SAL/ON

A Blog of Seattle Arts & Lectures

Introductions: Solmaz Sharif

On June 3, 2019, we had the pleasure of welcoming poet Solmaz Sharif to the SAL stage—or rather, re-welcoming, as her initially-scheduled appearance in February was cancelled due to one of the worst Seattle snowstorms in years. SAL Associate Director Rebecca Hoogs gave this introduction to start the evening, and, after Sharif’s reading, the poet was joined for a Q&A with local writer Lena Khalaf Tuffaha.


By Rebecca Hoogs, SAL Associate Director

Solmaz Sharif is the author of the stunning collection, LOOK, which was long-listed for the 2016 National Book Award for Poetry and made nearly every best-of list for that year and will, I believe, be named one of the most important books of this decade.

In it, she cracks open the Department of Defense Dictionary of Military and Associated Terms, an ice-cold snowstorm of American euphemisms which shuts down the city of feeling, of empathy, of understanding. Her work clears the way, salts the roadways and what we’re left with isn’t beautiful—it’s messy and raw and melting.

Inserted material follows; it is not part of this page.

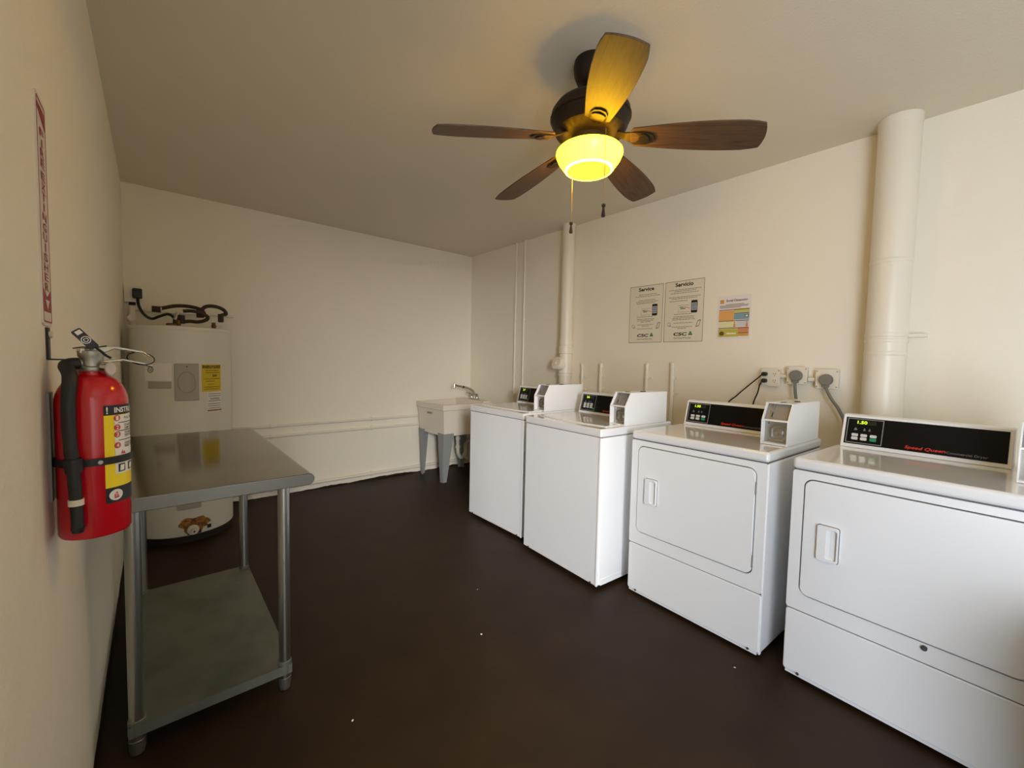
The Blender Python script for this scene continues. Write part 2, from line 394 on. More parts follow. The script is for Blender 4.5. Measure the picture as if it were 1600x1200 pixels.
def coin_box(t, yr):
    """coin box: white shell open at the front, slanted upper front with the slot plate, lower bay with lock"""
    W, x0, x1, z0, z1, zm, th = .114, .205, .625, DECK + .0015, 1.130, 1.048, .004
    xs = x0 + .048
    yl = yr + W
    side = [(x0, z0), (x0, zm), (xs, z1), (x1, z1), (x1, z0)]
    bm = newbm()
    for a, b in ((yr, yr + th), (yl - th, yl)): prism(bm, side, lambda u, v, s: (u, s, v), a, b)
    box(bm, xs, x1, yr + th, yl - th, z1 - th, z1); box(bm, x1 - th, x1, yr + th, yl - th, z0, z1 - th)
    box(bm, x0 + .002, x1 - th, yr + th, yl - th, z0, z0 + .008)
    box(bm, x0 + .001, x0 + .06, yr + th, yl - th, zm - .003, zm + .004)
    shell = obj('coin_box', bm, 'enamel', t)
    # upper slot plate (slanted) and slot
    def U(y, h, s=0):
        return (x0 + .022 + .045 * h - s * .87, y, zm + .004 + (z1 - th - zm - .004) * h + s * .49)
    up = obj('slot_plate', prism(newbm(), [(yr + th, 0), (yl - th, 0), (yl - th, 1), (yr + th, 1)], U, -.003, 0), 'bay', shell)
    yc = yl - .036
    bm = newbm(); prism(bm, [(yc + .006, .97), (yc + .006, .55), (yc + .012, .52), (yc + .012, .46), (yc - .006, .46), (yc - .006, .52), (yc, .58), (yc, .97)], U, 0, .006)
    prism(bm, [(yc + .008, .1), (yc + .008, .46), (yc - .006, .46), (yc - .006, .1)], U, 0, .004)
    obj('coin_guide', bm, 'bay', up)
    obj('coin_slot', prism(newbm(), [(yc + .003, .13), (yc + .003, .40), (yc - .001, .40), (yc - .001, .13)], U, .004, .0048), 'blackline', up)
    # lower bay plate
    xb = x0 + .034
    lo = obj('lock_plate', box(newbm(), xb, xb + .003, yr + th, yl - th, z0 + .008, zm - .003), 'satin', shell)
    cy, cz = (yl + yr) / 2 - .008, (z0 + zm) / 2 - .002
    F = lambda u, v, s: (xb - s, u, v)
    obj('lock_surround', frame_prism(newbm(), rrect(.072, .072, .022, 5, cy, cz), rrect(.058, .058, .016, 5, cy, cz), F, 0, .010), 'chrome', lo, True)
    bm = newbm(); prism(bm, rrect(.044, .036, .012, 4, cy, cz), F, 0, .008)
    lk = obj('lock_body', bm, 'chrome', lo, bevel=.002)
    obj('lock_core', cyl(newbm(), (xb - .006, cy + .006, cz), (xb - .016, cy + .006, cz), .0105, n=20), 'satin', lk, True)
    obj('lock_tab', box(newbm(), xb - .014, xb - .006, cy - .014, cy - .008, cz - .010, cz + .010), 'chrome', lk)
    for dy, dz in ((.047, .043), (.047, -.043), (-.038, -.043)):
        obj('screw', cyl(newbm(), (xb, cy + dy * .9, cz + dz), (xb - .004, cy + dy * .9, cz + dz), .005, n=10), 'chrome', lo, True)
    obj('hasp', box(newbm(), x0 + .07, x0 + .10, yr + .045, yr + .06, z1, z1 + .005), 'satin', shell)
    obj('lift_tab', box(newbm(), x0 + .20, x0 + .235, yr + .03, yr + .045, z1, z1 + .004), 'bracket', shell)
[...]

But in this way, she also cracks us open. Her poems make us look. Look at the way language is a living organism, an evolving beast, but also a tool–in the hands of those that make the dictionaries, of those that order the drone strikes–of suppression and oppression.

The New York Times Book Review praised the collection, saying “LOOK is at once a command to see and to grieve the people these words describe—and also a means of implicating the reader in the violence delivered upon these people… An artful lexicographer, Sharif shows us that the diameter of a word is often as devastating as the diameter of a bomb.”

Sharif’s poems are like the “stopped wristwatches” she includes in a piece early in the book—time capsules of a moment when life or language is stilled, or seems to still. When the little hand of the person meets the big hand of the government. The language of American war is made to distance the most intimate things while poetry, the best poetry, the poetry you are about to hear tonight, is made to make intimate things both intimate and distant. Is made to start stopped things, to stir our ticking hearts, even if it hurts. And it does. It will.

In an essay that Lena Khalaf Tuffaha wrote for Poetry Northwest on Sharif’s book, she said, “This is a book of poems of and for us, the War-on-Terror Era readers. We, citizens of a nation endlessly at war, are re-awakened to the legacy of our language by Sharif’s work.”

When I write or read poetry, I do so because it makes me feel more alive and more awake. It doesn’t always make me feel happier—in fact, I often feel more despair, more pain, more terror the more I look at this world. But feeling more alive is worth it. The poet and poems you will hear tonight do just this work—they enliven language, they shine a light on the dark parts, and, for better or worse, they wake us up. We are more alive together in the world, in the words, of this writer.